Her parents separated in 1951 and, ever on the move, Hazzard ended up in New York. Suffused with idealism, she started working for the United Nations. Her idealism rapidly faded. She was employed there for a decade, with increasing dismay. Some years after she had left and become an established short-story writer, thanks to The New Yorker, she produced two damning books about the UN – Defeat of an Ideal and Countenance of Truth. Now, few would disagree with their conclusions, but at the time she was abused to the point where she concluded that direct involvement in politics was not for her.
“I read The New York Times this morning. I looked at the clock, and an hour had gone by, and I thought, ‘ Basta.’ I can be just as interested in something more interesting. Why am I doing this? I know I can’t change anything, so why am I giving up time and feeling to this? I once tried to tell things nobody else would tell. Now I think, ‘Well, I’ve done all that.’”

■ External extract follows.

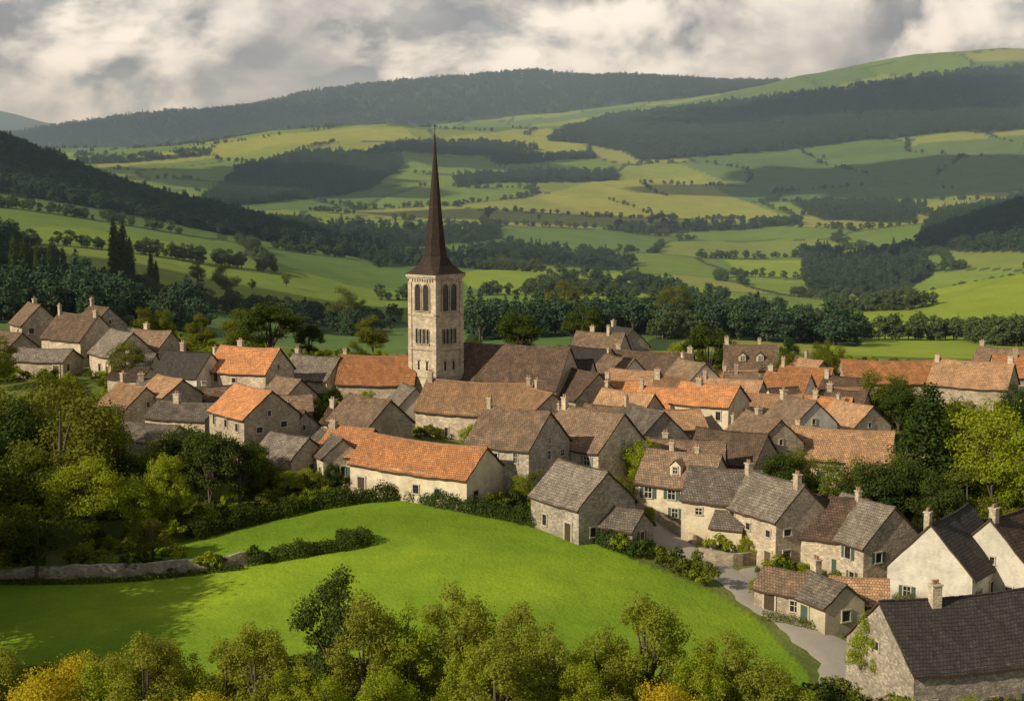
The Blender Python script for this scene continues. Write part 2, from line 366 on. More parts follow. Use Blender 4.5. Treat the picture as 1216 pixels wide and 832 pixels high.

Yet even the UN produced its own fragment of benign destino. She was posted to Naples. She fell in love with Italy and contrived to return at every opportunity. Then, in January 1963, Muriel Spark invited her to a party at her rooms in the Beaux Arts hotel, Manhattan. Spark claimed to have found a man Hazzard ought to marry. “Normally, in your twenties, when people say that, you just think, ‘Oh, God.’ But Muriel was different. She was clairvoyant, and it wasn’t like her to say a banal thing.”
Steegmuller walked into the room, stooping slightly because of his height. Their eyes met and, in December, they were married.
“ Destino.”
They were happy for 31 years, living in New York, in a house in Capri and in a house in Naples – rented primarily to contain their vast collection of books. In Capri, they befriended Graham Greene. Hazzard overheard him in a restaurant, trying to remember a line of poetry. She knew it – she has a prodigious memory for poetry, and recites a long section of Hardy over lunch. The friendship led to her superbly shrewd and profound memoir Greene on Capri, written after his death.
She graduated from short stories with her novel The Evening of the Holiday in 1966 and, in 1980, produced The Transit of Venus, an exquisitely plotted masterpiece that put her among the greats. Then she started The Great Fire – the flames were both of love and of war. But she stopped working on it to help Steegmuller with his work. There was a further hiatus after his death, but it was finally published in 2003. It was another masterpiece.
There has since been a further hiatus, but she admits tentatively that she has started writing again. She still needs to find words to capture the “terrible, terrible” 20th century. “The particular vice of that century – they want to be able to explain everything away or tell you why this is so. They don’t keep quiet and try to think about what is said to them.”
“Thank you,” I say as we part. “You have written some beautiful novels.”
“Pardon, what did you say?” I repeat myself. “I know, I heard you. I just wanted to hear you say it again.”
I left her in the empty shell of the big white building on the easterly fringes of the Upper East Side, the quiet, playful, lovestruck artist of love, goodness and death in the 20th century.